Issue (i): Whether the differential duty demand could be sustained when the job worker valued the grey fabrics on the basis of trader-supplied data and the traders' resale price was excluded from assessable value.
Analysis: The valuation of processed fabrics cleared by the job worker had to proceed on the basis of the manufacture stage and not on the traders' later market sale price. The job worker was the manufacturer for excise purposes, but the material supplied to him was accompanied by declarations furnished by the traders. The reasoning accepted that the traders' profit on subsequent sale of the processed goods could not be added to the assessable value. It was also noticed that the conclusions reached in the demand order rested on assumptions which were not a safe basis for computing differential duty.
Conclusion: The demand for differential duty was not sustainable.
Issue (ii): Whether the extended period of limitation and penalty could be invoked against the appellants on the allegation of misdeclaration and suppression.

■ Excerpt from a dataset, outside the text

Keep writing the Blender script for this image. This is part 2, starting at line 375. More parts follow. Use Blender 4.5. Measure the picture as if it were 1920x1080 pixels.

Analysis: The alleged wrong declaration originated from the traders' data and not from any deliberate suppression by the appellants. In that situation, the extended limitation under the excise law could not be applied against the job worker. Once the charge of deliberate suppression or fraud failed, the foundation for penalty also disappeared. The reasoning further accepted that the provisions relied upon for penalty were not sufficient on the facts found.
Conclusion: The extended period of limitation and the penalty were not sustainable against the appellants.
Final Conclusion: The order confirming duty and imposing penalty could not stand, and the appellants were entitled to the reliefs flowing from the setting aside of those findings.
Ratio Decidendi: For excise valuation in job-work processing, the assessable value cannot include the trader's downstream sale profit, and where misdeclaration is attributable to trader-supplied data rather than deliberate suppression by the manufacturer, the extended limitation and penalty provisions cannot be invoked against the manufacturer.